While the State Department may feel they’ve taken care of such, I hardly think that’s the last we’ll be hearing of it. It sounds as if the U.S. is sorely underestimating the potential Russian response. If anything, I would guess the US State Department blow off sort of response has only deepened the anger.

Prospective adopters on the other hand are nervously watching as this unfolds, concerned about their ability to get a child before conditions change dramatically, see Adoptive Parents Worry After Loudoun Man is Acquitted in Son’s Death and the connected video segment. (Of course, such couples were not demanding a conviction before the trial ended, as a way to ensure that Russian adoptions would continue, as ultimately, they tend to self identify with the Harrisons.)

Couples such as the Shimers, profiled in the segment, feel a sense of entitlement towards the children they are attempting to adopt, they don’t want to see the time, monetary investments, and emotional investments they’ve already committed not result in gaining the child they’ve already picked out.

The full Russian press release can be found here:


“We are utterly indignant about the court’s verdict and consider it absolutely unjust and inadmissible”, – declared the Director of Department of the Policy Concerning the Youth, Education and Social Protection of Children of the Ministry of Education and Science of Russia Alina Levitskaya commenting on the justificatory verdict by the USA court which concerns Miles Harrison, who was charged in adopted child Dima Yakovlev’s murder by accident.

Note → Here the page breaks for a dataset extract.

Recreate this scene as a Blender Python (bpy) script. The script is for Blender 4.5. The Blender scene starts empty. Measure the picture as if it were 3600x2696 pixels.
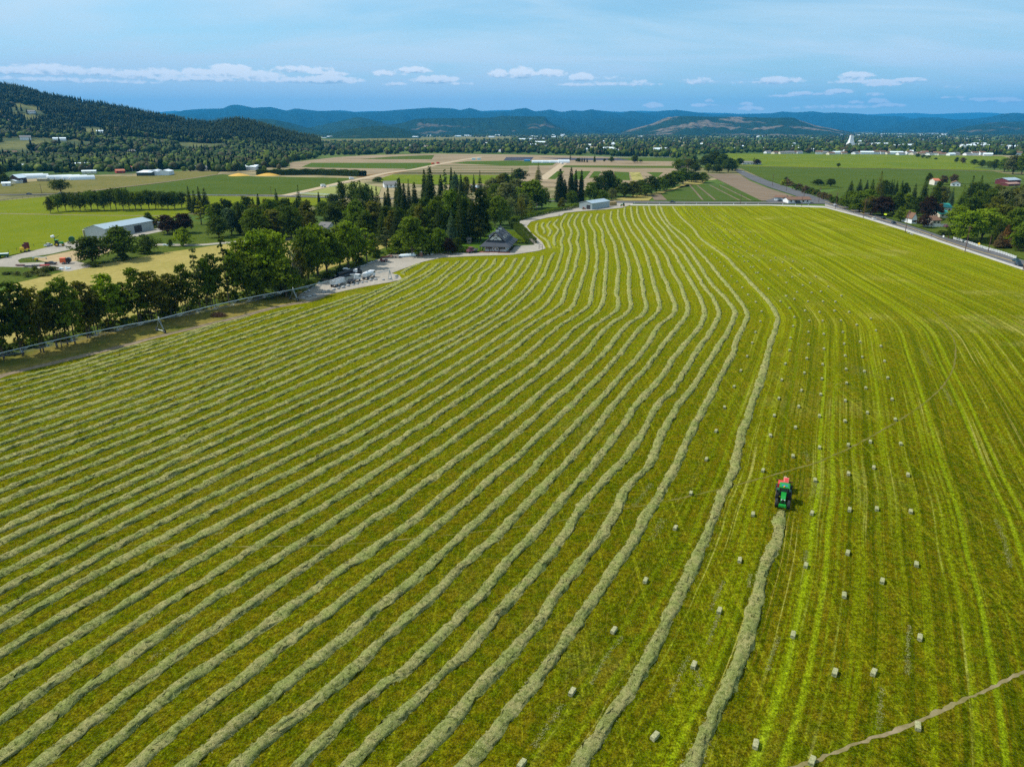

“The justificatory verdict casts doubt on effectiveness and reliability of the protection of adopted children’s rights system in the USA and will result in toughening the requirements to Russian children’s adoption by USA citizens. We must be sure that our children’s rights are entirely protected in this country; and if a tragic incident happens, even because of an action by accident, severe punishment will be inevitable”, – stressed A. Levitskaya.

On account of this case the Ministry of Education and Science of the Russian Federation together with the Embassy of Russian Federation in the USA will press for accusatory verdict in compliance with the weight of the committed act, which led to the child’s death.

At present the Ministry of Education and Science of Russia has already prepared the official inquiry to the State Department of the USA for the purpose of strengthening the control over adopted Russian children.

Finally, Marley has an excellent summary up of some of the past history of the Russian adoptees who have died as a result of actions by their American adopters, and the sentences they have received THE RUSSIAN ADOPTED DEAD: A REVIEW OF KILLERS AND SENTENCES. This is the broader context the death of Dmitry and acquittal of Miles Harrison falls into.